You Have a Right to Block Trackers...

You might be wondering why I even bother tracking this data if I'm just going to advise you to thwart me. And maybe I'd feel differently if I had a financial interest in tracking you, as most marketing operations do. In my case, email tracking is motivated by idle curiosity, so it's not much of a blow to me if you decide to avoid it.

The main reason I bring all ths up is because it's what I'd like to hear from the people who are email-tracking me. I think senders have a right to engage in this kind of tracking, but recipients also have a right to know about it, and to block it if they are not interested in being tracked.

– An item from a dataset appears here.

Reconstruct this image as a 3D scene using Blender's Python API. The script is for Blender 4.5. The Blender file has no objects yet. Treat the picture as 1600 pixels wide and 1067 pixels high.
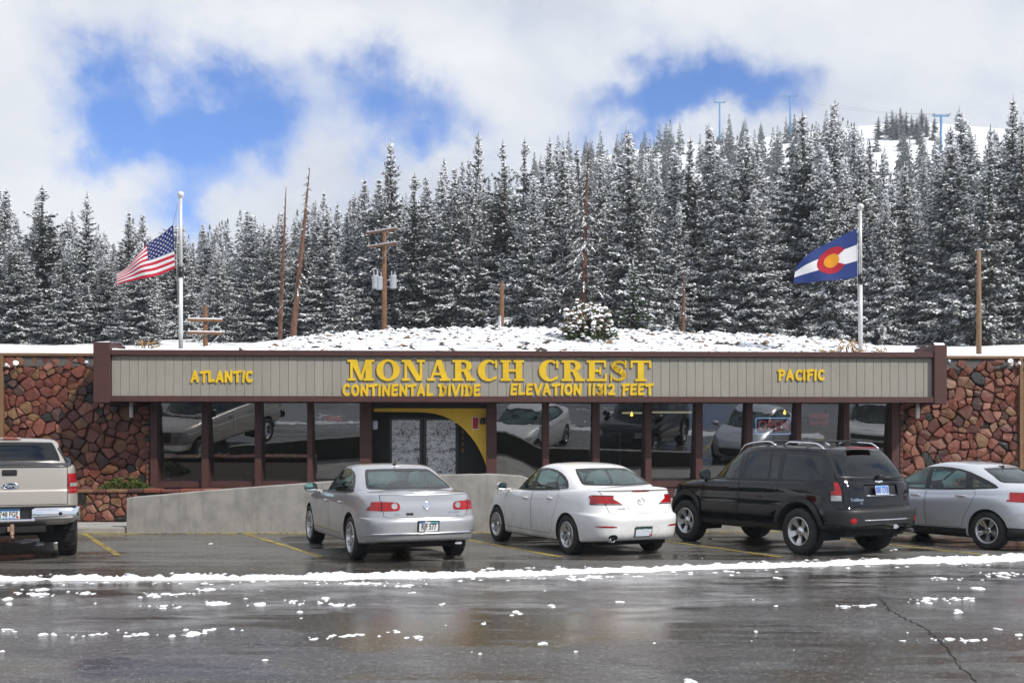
import bpy, bmesh, math, random
import numpy as np
from mathutils import Vector, Matrix
from mathutils.bvhtree import BVHTree

SC = bpy.context.scene
COL = SC.collection
R = math.radians
PI = math.pi
rnd = random.Random(7)
nrng = np.random.default_rng(11)

# ------------------------------------------------------------------ camera, sky, sun, exposure
FPX, HZ, EYE = 1758.0, 686.5, 1.867            # focal length and horizon in photo pixels (1600 wide), eye height
cam_d = bpy.data.cameras.new('camera')
cam = bpy.data.objects.new('camera', cam_d)
COL.objects.link(cam)
SC.camera = cam
cam.location = (0, 0, EYE)
cam.rotation_euler = (R(90), 0, 0)
cam_d.sensor_width = 36.0
cam_d.lens = FPX / 1600 * 36.0
cam_d.shift_y = (HZ - 533.5) / 1600.0
cam_d.clip_start = 0.1
cam_d.clip_end = 6000

SUN_DIR = Vector((0.54, -0.50, 0.68)).normalized()
SUN_EL = math.asin(SUN_DIR.z)
SUN_AZ = math.atan2(SUN_DIR.x, SUN_DIR.y)
SC.view_settings.view_transform = 'Standard'
SC.view_settings.look = 'None'
SC.view_settings.gamma = 1.0
SC.view_settings.use_curve_mapping = False
SC.view_settings.exposure = -0.06
SC.cycles.max_bounces = 8
SC.cycles.transparent_max_bounces = 16
SC.cycles.caustics_reflective = False
SC.cycles.caustics_refractive = False
SC.cycles.sample_clamp_indirect = 6.0

def make_world():
    w = bpy.data.worlds.new('World'); SC.world = w; w.use_nodes = True
    nt = w.node_tree; nt.nodes.clear(); L = nt.links.new
    def N(t, **k):
        n = nt.nodes.new(t)
        for a, b in k.items(): setattr(n, a, b)
        return n
    out = N('ShaderNodeOutputWorld'); bg = N('ShaderNodeBackground')
    sky = N('ShaderNodeTexSky'); sky.sky_type = 'NISHITA'; sky.sun_disc = False
    sky.sun_elevation = SUN_EL; sky.sun_rotation = SUN_AZ
    sky.altitude = 3400; sky.air_density = 1.0; sky.dust_density = 0.4; sky.ozone_density = 1.6
    tc = N('ShaderNodeTexCoord')
    sep = N('ShaderNodeSeparateXYZ'); L(tc.outputs['Generated'], sep.inputs[0])
    def math_(op, a, b=None, c=None):
        n = N('ShaderNodeMath', operation=op)
        for i, v in enumerate((a, b, c)):
            if v is None: continue
            if isinstance(v, (int, float)): n.inputs[i].default_value = v
            else: L(v, n.inputs[i])
        return n.outputs[0]
    def noise(vec, scale, detail, rough, dist=0.0, off=(0, 0, 0), sc=(1, 1, 1)):
        mp = N('ShaderNodeMapping'); L(vec, mp.inputs[0])
        mp.inputs['Location'].default_value = off; mp.inputs['Scale'].default_value = sc
        n = N('ShaderNodeTexNoise'); L(mp.outputs[0], n.inputs['Vector'])
        n.inputs['Scale'].default_value = scale; n.inputs['Detail'].default_value = detail
        n.inputs['Roughness'].default_value = rough; n.inputs['Distortion'].default_value = dist
        return n
    # clear gaps between the clouds: elliptical openings with ragged, noise-warped rims
    warp = noise(tc.outputs['Generated'], 6.5, 7, 0.58)
    wv = N('ShaderNodeVectorMath', operation='SUBTRACT'); L(warp.outputs['Color'], wv.inputs[0]); wv.inputs[1].default_value = (0.5, 0.5, 0.5)
    ws = N('ShaderNodeVectorMath', operation='SCALE'); L(wv.outputs[0], ws.inputs[0]); ws.inputs['Scale'].default_value = 0.20
    wa = N('ShaderNodeVectorMath', operation='ADD'); L(tc.outputs['Generated'], wa.inputs[0]); L(ws.outputs[0], wa.inputs[1])
    def gap(az, el, ra, re, s=1.0, tilt=0.0):
        # az, el in degrees from the view axis: a soft ellipse of half-axes ra, re (degrees)
        d = Vector((math.sin(R(az)) * math.cos(R(el)), math.cos(R(az)) * math.cos(R(el)), math.sin(R(el))))
        u = Vector((math.cos(R(az)), -math.sin(R(az)), 0)); v = d.cross(u) * -1
        if tilt:
            c, t = math.cos(R(tilt)), math.sin(R(tilt)); u, v = u * c + v * t, v * c - u * t
        sub = N('ShaderNodeVectorMath', operation='SUBTRACT'); L(wa.outputs[0], sub.inputs[0]); sub.inputs[1].default_value = d
        def dot(ax, r):
            n = N('ShaderNodeVectorMath', operation='DOT_PRODUCT'); L(sub.outputs[0], n.inputs[0]); n.inputs[1].default_value = ax / math.radians(r)
            return math_('POWER', math_('ABSOLUTE', n.outputs['Value']), 2.0)
        e = math_('ADD', math_('ADD', dot(u, ra), dot(v, re)), dot(d, 25))
        return math_('MULTIPLY', math_('POWER', 2.718, math_('MULTIPLY', e, -1.0)), s)
    gaps = [gap(g[0], g[1], g[2] * 1.05, g[3] * 1.05, g[4] * 1.24) for g in SKY_GAPS]
    g = gaps[0]
    for h in gaps[1:]: g = math_('ADD', g, h)
    big = noise(tc.outputs['Generated'], 2.6, 6, 0.6, 0.2, (3.1, 1.7, 0.4), (1, 1, 1.8))
    # outside the frame: broken cloud of the same kind
    out_el = N('ShaderNodeMapRange'); L(sep.outputs['Z'], out_el.inputs['Value'])
    out_el.inputs['From Min'].default_value = 0.42; out_el.inputs['From Max'].default_value = 0.62
    behind = N('ShaderNodeMapRange'); L(sep.outputs['Y'], behind.inputs['Value'])
    behind.inputs['From Min'].default_value = 0.75; behind.inputs['From Max'].default_value = 0.45
    elsewhere = math_('MAXIMUM', out_el.outputs[0], behind.outputs[0])
    far = N('ShaderNodeMapRange'); L(big.outputs['Fac'], far.inputs['Value'])
    far.inputs['From Min'].default_value = 0.48; far.inputs['From Max'].default_value = 0.64
    gg = math_('ADD', g, math_('MULTIPLY', far.outputs[0], math_('MULTIPLY', elsewhere, 0.9)))
    n1 = noise(tc.outputs['Generated'], 7.0, 9, 0.62, 0.5, (0.3, 5.0, 2.0), (1, 1, 1.4))
    n2 = noise(tc.outputs['Generated'], 26.0, 8, 0.65, 0.4, (2.3, 1.0, 7.0), (1, 1, 1.3))
    gg = math_('ADD', gg, math_('MULTIPLY', math_('SUBTRACT', n1.outputs['Fac'], 0.5), 1.5))
    gg = math_('ADD', gg, math_('MULTIPLY', math_('SUBTRACT', n2.outputs['Fac'], 0.5), 0.45))
    clear = N('ShaderNodeMapRange'); L(gg, clear.inputs['Value']); clear.interpolation_type = 'SMOOTHSTEP'
    clear.inputs['From Min'].default_value = -0.02; clear.inputs['From Max'].default_value = 1.36
    # cloud body: bright folds and blue-grey undersides
    shade = noise(tc.outputs['Generated'], 3.4, 8, 0.56, 0.35, (1.3, 0.2, 4.2), (1, 1, 2.0))
    ramp = N('ShaderNodeValToRGB'); L(shade.outputs['Fac'], ramp.inputs[0])
    cr = ramp.color_ramp; cr.elements[0].position = 0.30; cr.elements[0].color = (6.3, 6.7, 7.9, 1)
    cr.elements[1].position = 0.64; cr.elements[1].color = (10.2, 10.3, 10.5, 1)
    e = cr.elements.new(0.46); e.color = (8.4, 8.75, 9.5, 1)
    skyc = N('ShaderNodeMix', data_type='RGBA', blend_type='MULTIPLY'); skyc.inputs['Factor'].default_value = 1.0
    L(sky.outputs[0], skyc.inputs['A']); skyc.inputs['B'].default_value = SKY_TINT
    mix = N('ShaderNodeMix', data_type='RGBA'); L(clear.outputs[0], mix.inputs['Factor'])
    L(ramp.outputs[0], mix.inputs['A']); L(skyc.outputs['Result'], mix.inputs['B'])
    L(mix.outputs['Result'], bg.inputs['Color']); bg.inputs['Strength'].default_value = 0.1
    L(bg.outputs[0], out.inputs['Surface'])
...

I wish more people thought this way, so I'm modeling the behavior I want to see in the world.

... and Ads.

I'm sure I have friends in the world of ad-supported journalism who will find this take objectionable, but in my opinion this applies just as much to blocking ads in a web browser as it does to blocking trackers in an email. This is especially true since there is increasingly no difference between these two things: most modern browser ads are tracking you, and in more invasive and sinister ways than the tracking pixels I've described in this post.

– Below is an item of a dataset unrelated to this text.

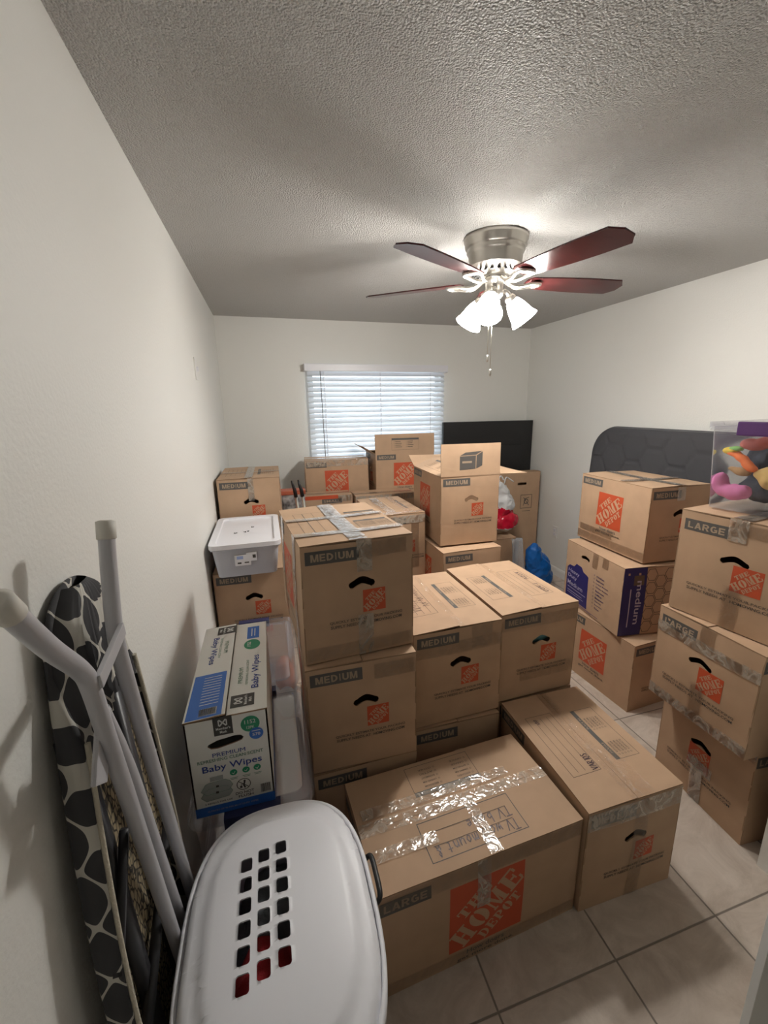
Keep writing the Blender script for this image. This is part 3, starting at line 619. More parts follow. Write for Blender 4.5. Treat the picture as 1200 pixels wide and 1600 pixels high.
# -- open box with raised flaps
rV, DV = carton('open moving box marked MEDIUM with a printed cube on its raised front flap', .945, 2.286, -.0307, .82, MA, MB, .418, seed=20, open_top=True)
def flap(root, h0, h1, d, L, arts=(), m=M_kraft2):
    """one raised flap: hinge from h0 to h1 (local), standing along unit vector d"""
    h0, h1, d = Vector(h0), Vector(h1), Vector(d).normalized(); ux = (h1 - h0); W = ux.length; ux.normalize(); nrm = ux.cross(d).normalized()
    bm = bmesh.new(); mats = [m, M_edge]
    slab_into(bm, W, L, list(arts), [], lambda u, v, w_: h0 + ux * u + d * v + nrm * w_ + nrm * .004 * math.sin(PI * u / W) * v / L, mats)
    return finish('flap', bm, mats, root)
cube = []
for q in (((.115, .035), (.215, .040), (.215, .118), (.115, .115)), ((.219, .041), (.257, .058), (.257, .140), (.219, .118)), ((.116, .119), (.215, .122), (.255, .143), (.150, .137))): cube.append((list(q), [(0, 1, 2, 3)], M_grey, 1))
cube += rect(.13, .075, .19, .087, M_letter, 2)
zf = .416
flap(rV, (0, -.001, zf), (MA, -.001, zf), (0, .02, 1), .187, cube)
flap(rV, (MA, MB, zf), (0, MB, zf), (.03, .9, .36), .150)
flap(rV, (0, MB, zf), (0, 0, zf), (.93, 0, .33), .187, turn(room_list(.30, .10), 0, .12, .04))
flap(rV, (MA, 0, zf), (MA, MB, zf), (1, 0, -.02), .187)
carton('moving box marked MEDIUM squashed under the open box with the printed cube flap', .930, 2.185, .02, .41, MA, MB, .402, seed=22, bulge=.008)
carton('moving box on the floor under the open box stack', .925, 2.20, 0, 0, MA, MB, .406, seed=23, group=G_ST)
# -- under the window
carton('moving box marked MEDIUM with taped top standing below the left half of the window', .290, 3.655, -.06, .82, MB, .30, .385, end='right', seed=24, tape=([('top', 0, .13, MB, .17, True), ('front', .0, .33, MB, .38, False)],), m=M_kraft)
rT, DT = carton('open moving box below the window with its front flap raised, list printed on it', .872, 3.56, 0, .82, MB, .374, .425, end='right', seed=25, open_top=True)
zf = .423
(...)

If you happen to use an ad blocker in your web browsing, like I do, then you're probably used to another kind of obnoxious alert: the "please disable your ad blocker" alert, usually accompanied by a guilt trip about how the site's business relies on their ability to serve you ads.

Which is fair enough because in most cases, that's absolutely true. And sites are well within their rights to try to get me to look at their ads however they can. But I maintain that I'm also within my rights to try and avoid invasive "ads" that track me (and, in many cases, degrade my browser's performance simply by loading). If a site's business model requires that it spies on its users, I think it's fair to ask whether that site's business model really ought to exist at all.

On a technical level, when I visit your website, the transaction that's occuring is this: my browser sends you a request for something, and your server responds by sending something. But by sending that request, I am not entering into a sacred contract that obliges me to display whatever you send in just the way it was designed to be displayed. I can instruct my browser to do whatever I want it to do with the content you send me. That includes blocking ads, or in the case of email newsletters, tracking pixels.

You have a right to market to me, but that doesn't mean I have an obligation to receive your marketing. Nor do my subscribers have an obligation to submit to my curiosity about whether they are reading my email. Which is why I'm disclosing the tracking behavior, and encouraging you to act accordingly.

How Wrong Am I?

Maybe you think I've got it all wrong.

Perhaps you think its unethical for me to use these tracking features at all? Or, on the flip side, maybe you think that content blocking is a form of piracy which I am wrong to engage in and encourage?

If that's the case, I'm happy to hear from you and I'm certainly open to persuasion. My email address is tom [at] nowwearealltom [dot] com.

Just don't expect me to display whatever images you might choose to send me.